◆ **Data excerpt**:
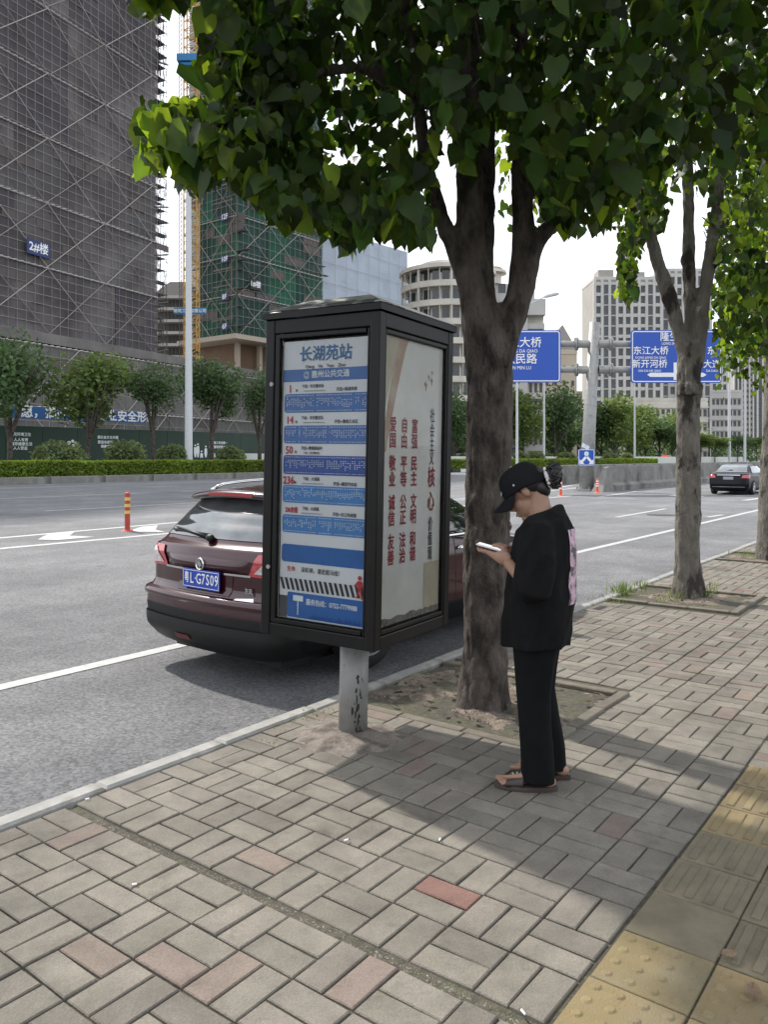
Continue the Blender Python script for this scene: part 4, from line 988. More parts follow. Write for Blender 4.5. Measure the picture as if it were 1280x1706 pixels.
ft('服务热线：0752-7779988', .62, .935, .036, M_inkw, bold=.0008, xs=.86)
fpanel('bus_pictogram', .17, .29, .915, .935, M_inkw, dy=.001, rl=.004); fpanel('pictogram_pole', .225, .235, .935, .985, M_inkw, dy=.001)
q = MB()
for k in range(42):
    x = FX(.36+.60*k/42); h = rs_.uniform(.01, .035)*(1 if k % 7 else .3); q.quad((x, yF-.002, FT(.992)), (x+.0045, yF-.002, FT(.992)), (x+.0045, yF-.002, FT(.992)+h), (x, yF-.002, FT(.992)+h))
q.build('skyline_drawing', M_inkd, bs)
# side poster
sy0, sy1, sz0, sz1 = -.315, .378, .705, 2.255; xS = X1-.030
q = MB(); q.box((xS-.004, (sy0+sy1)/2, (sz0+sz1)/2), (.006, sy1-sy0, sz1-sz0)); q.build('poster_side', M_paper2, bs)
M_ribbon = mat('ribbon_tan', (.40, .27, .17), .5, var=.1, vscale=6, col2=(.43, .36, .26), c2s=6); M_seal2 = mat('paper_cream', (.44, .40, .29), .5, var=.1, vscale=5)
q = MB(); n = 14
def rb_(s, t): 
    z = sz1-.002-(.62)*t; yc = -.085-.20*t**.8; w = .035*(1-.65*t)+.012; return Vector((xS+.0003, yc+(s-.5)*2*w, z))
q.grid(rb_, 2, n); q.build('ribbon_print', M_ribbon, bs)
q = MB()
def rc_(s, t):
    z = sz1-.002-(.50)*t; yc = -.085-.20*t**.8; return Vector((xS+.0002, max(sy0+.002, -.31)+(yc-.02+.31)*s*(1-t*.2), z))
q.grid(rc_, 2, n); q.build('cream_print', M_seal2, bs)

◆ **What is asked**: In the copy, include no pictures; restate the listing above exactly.

◆ **The output**:
Continue the Blender Python script for this scene: part 4, from line 988. More parts follow. Write for Blender 4.5. Measure the picture as if it were 1280x1706 pixels.
ft('服务热线：0752-7779988', .62, .935, .036, M_inkw, bold=.0008, xs=.86)
fpanel('bus_pictogram', .17, .29, .915, .935, M_inkw, dy=.001, rl=.004); fpanel('pictogram_pole', .225, .235, .935, .985, M_inkw, dy=.001)
q = MB()
for k in range(42):
    x = FX(.36+.60*k/42); h = rs_.uniform(.01, .035)*(1 if k % 7 else .3); q.quad((x, yF-.002, FT(.992)), (x+.0045, yF-.002, FT(.992)), (x+.0045, yF-.002, FT(.992)+h), (x, yF-.002, FT(.992)+h))
q.build('skyline_drawing', M_inkd, bs)
# side poster
sy0, sy1, sz0, sz1 = -.315, .378, .705, 2.255; xS = X1-.030
q = MB(); q.box((xS-.004, (sy0+sy1)/2, (sz0+sz1)/2), (.006, sy1-sy0, sz1-sz0)); q.build('poster_side', M_paper2, bs)
M_ribbon = mat('ribbon_tan', (.40, .27, .17), .5, var=.1, vscale=6, col2=(.43, .36, .26), c2s=6); M_seal2 = mat('paper_cream', (.44, .40, .29), .5, var=.1, vscale=5)
q = MB(); n = 14
def rb_(s, t): 
    z = sz1-.002-(.62)*t; yc = -.085-.20*t**.8; w = .035*(1-.65*t)+.012; return Vector((xS+.0003, yc+(s-.5)*2*w, z))
q.grid(rb_, 2, n); q.build('ribbon_print', M_ribbon, bs)
q = MB()
def rc_(s, t):
    z = sz1-.002-(.50)*t; yc = -.085-.20*t**.8; return Vector((xS+.0002, max(sy0+.002, -.31)+(yc-.02+.31)*s*(1-t*.2), z))
q.grid(rc_, 2, n); q.build('cream_print', M_seal2, bs)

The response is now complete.